Stewart Rhodes of the Oath Keepers uses a radio as he departs a Trump rally in Minneapolis
Oath Keepers militia founder Stewart Rhodes uses a radio as he departs with volunteers from a rally held by U.S. President Donald Trump in Minneapolis, Minnesota, U.S. October 10, 2019. Reuters

A member of the far-right Oath Keepers group showed a jury on Wednesday an AR-15 assault-style rifle and a box of ammunition that he brought to a hotel ahead of the attack on the U.S. Capitol in Washington on Jan. 6, 2021 , the latest evidence in the trial of the group's leader and four others charged with seditious conspiracy.

Terry Cummings, a Florida resident and witness in the trial, said he joined the Oath Keepers in 2020 because he was frustrated with violence and protests that broke out in the streets of cities around the country in the wake of the police murder of George Floyd.

Cummings displayed the gun in court and testified that his weapon was one of many he saw stockpiled inside a hotel room in northern Virginia on Jan. 6 as part of what prosecutors say was a plan to ferry arms into the capital if called upon.

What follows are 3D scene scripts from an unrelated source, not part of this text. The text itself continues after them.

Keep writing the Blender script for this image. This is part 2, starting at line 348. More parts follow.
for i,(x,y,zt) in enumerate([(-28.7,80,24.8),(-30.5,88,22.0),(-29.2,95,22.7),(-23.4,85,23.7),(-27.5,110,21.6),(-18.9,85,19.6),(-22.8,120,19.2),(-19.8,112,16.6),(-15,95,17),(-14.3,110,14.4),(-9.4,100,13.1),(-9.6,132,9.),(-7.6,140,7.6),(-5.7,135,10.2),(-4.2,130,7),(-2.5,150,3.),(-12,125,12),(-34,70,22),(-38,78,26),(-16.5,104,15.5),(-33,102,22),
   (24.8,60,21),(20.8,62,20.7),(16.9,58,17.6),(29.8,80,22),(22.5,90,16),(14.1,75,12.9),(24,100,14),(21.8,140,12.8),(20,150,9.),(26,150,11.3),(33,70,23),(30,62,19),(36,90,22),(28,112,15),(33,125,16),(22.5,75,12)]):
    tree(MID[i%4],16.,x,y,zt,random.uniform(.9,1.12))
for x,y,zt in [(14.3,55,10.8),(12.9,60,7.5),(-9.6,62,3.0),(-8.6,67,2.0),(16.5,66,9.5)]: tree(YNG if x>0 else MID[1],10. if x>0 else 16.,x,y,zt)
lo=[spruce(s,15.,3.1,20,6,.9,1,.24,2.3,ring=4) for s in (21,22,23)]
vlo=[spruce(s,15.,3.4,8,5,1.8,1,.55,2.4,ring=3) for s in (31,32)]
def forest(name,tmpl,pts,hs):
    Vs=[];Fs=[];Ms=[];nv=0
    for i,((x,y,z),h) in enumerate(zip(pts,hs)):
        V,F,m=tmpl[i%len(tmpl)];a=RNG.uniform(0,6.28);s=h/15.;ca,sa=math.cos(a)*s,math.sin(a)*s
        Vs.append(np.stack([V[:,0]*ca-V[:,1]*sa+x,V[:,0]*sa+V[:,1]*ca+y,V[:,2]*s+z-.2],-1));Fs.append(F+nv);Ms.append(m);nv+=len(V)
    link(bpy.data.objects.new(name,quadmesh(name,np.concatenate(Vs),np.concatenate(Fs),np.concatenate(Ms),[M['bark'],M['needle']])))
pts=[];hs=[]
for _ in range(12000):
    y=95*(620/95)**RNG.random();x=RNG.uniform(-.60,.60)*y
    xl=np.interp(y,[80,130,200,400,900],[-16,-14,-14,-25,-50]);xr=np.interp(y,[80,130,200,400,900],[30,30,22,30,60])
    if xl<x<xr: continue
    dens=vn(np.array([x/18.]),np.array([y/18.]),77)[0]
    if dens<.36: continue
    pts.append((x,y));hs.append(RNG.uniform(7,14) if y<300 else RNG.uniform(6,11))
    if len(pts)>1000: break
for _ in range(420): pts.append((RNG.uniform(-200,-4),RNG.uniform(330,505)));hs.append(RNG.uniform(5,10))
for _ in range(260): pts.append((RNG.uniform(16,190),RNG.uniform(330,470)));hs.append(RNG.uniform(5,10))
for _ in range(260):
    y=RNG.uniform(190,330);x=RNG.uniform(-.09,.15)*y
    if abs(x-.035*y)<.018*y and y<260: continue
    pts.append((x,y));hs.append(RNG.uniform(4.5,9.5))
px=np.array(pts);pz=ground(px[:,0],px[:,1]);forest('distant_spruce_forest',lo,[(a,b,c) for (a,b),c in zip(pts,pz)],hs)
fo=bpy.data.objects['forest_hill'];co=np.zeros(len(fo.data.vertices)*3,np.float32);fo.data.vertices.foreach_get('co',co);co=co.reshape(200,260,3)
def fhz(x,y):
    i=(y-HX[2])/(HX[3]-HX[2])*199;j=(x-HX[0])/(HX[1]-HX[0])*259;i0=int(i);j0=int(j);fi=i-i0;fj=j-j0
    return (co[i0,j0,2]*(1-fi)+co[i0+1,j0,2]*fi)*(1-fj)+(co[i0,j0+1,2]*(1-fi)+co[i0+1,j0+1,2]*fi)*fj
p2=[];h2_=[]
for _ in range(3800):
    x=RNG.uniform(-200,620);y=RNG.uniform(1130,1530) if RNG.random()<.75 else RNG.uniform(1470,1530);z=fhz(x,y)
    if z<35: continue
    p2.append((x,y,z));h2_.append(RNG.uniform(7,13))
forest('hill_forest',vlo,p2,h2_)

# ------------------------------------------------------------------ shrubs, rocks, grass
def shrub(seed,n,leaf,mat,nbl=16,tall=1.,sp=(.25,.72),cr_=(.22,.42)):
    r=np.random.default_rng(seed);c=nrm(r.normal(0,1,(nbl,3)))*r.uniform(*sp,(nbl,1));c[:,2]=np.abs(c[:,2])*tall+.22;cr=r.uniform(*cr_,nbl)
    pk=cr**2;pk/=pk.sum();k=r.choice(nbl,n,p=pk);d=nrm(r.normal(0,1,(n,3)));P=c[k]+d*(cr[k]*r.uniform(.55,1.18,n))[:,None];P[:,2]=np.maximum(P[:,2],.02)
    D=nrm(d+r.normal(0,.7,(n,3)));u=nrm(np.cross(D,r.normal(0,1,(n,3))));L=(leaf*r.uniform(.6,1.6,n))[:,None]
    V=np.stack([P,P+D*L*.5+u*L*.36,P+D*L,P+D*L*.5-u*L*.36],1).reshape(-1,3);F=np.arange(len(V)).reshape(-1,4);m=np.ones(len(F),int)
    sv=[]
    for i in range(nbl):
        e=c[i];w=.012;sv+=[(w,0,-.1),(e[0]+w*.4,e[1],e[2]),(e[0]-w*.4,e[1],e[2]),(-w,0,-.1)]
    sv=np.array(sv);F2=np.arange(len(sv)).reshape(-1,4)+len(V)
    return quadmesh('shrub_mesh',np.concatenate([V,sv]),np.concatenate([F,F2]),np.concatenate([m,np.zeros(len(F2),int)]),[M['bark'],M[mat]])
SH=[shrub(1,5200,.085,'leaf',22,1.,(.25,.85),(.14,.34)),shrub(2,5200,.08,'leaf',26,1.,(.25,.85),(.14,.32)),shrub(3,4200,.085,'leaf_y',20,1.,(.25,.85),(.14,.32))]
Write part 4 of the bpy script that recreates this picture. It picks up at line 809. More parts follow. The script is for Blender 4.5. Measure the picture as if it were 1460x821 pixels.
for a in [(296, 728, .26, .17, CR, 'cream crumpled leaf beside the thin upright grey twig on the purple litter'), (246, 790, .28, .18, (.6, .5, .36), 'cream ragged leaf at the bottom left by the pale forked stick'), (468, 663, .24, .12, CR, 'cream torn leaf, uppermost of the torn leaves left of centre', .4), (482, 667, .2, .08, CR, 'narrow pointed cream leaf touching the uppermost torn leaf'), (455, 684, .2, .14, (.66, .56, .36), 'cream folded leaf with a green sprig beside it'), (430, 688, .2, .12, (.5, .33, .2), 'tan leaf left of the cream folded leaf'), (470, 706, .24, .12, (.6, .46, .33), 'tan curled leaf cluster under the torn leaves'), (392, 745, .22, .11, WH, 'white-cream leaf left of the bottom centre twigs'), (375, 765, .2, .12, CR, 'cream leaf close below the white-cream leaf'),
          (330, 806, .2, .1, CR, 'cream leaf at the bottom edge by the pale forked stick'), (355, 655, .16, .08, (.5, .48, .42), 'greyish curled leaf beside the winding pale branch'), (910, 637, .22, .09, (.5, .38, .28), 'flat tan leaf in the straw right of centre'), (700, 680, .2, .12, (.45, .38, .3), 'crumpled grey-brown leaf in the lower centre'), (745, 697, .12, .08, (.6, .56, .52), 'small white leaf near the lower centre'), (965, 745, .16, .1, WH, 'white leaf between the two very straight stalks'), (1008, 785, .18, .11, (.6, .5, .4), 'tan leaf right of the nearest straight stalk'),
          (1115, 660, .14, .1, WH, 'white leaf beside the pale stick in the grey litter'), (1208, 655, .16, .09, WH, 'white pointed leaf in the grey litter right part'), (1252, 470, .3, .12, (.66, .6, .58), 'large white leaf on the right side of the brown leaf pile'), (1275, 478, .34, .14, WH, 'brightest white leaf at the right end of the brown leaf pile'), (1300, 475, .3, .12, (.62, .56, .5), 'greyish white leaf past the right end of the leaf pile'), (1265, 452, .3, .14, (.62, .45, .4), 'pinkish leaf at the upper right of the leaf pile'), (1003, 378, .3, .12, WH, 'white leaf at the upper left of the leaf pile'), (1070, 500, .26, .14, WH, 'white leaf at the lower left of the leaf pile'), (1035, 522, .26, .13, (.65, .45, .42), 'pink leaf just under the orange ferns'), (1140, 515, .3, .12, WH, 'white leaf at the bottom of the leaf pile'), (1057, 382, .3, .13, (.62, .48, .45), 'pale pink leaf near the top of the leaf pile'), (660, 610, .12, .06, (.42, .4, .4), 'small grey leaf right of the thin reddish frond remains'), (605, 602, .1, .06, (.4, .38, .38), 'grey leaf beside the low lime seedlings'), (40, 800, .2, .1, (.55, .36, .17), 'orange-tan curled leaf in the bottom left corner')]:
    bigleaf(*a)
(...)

When asked why he brought his firearm with him, Cummings said he brought it not for an "offensive situation, but more as a show of force."

Cummings took the witness stand in the trial of Oath Keepers founder Stewart Rhodes and four co-defendants - Jessica Watkins, Thomas Caldwell, Kenneth Harrelson and Kelly Meggs.

The five are accused of conspiring to try to keep Republican President Donald Trump in power after he had lost the 2020 election. A pro-Trump mob charged into the U.S. Capitol on Jan. 6 and violently attacked police, but failed to prevent lawmakers from certifying Biden's victory.

The five are charged with seditious conspiracy, a rarely prosecuted crime under a statute dating to the Civil War era that is defined as attempting "to overthrow, put down or to destroy by force the government of the United States." It carries a maximum prison sentence of 20 years.

Prosecutors have said some of the Oath Keepers were among the Trump supporters who stormed the Capitol building after he gave a speech repeating his false claims that the election had been stolen from him through widespread voting fraud.

The government also alleges the Oath Keepers organized a so-called "quick reaction force" of armed members who were waiting across the Potomac River in Virginia if called upon. Cummings said on Wednesday he traveled to Washington with Harrelson and Jason Dolan, another member who pleaded guilty in September 2021 for his role in the attack.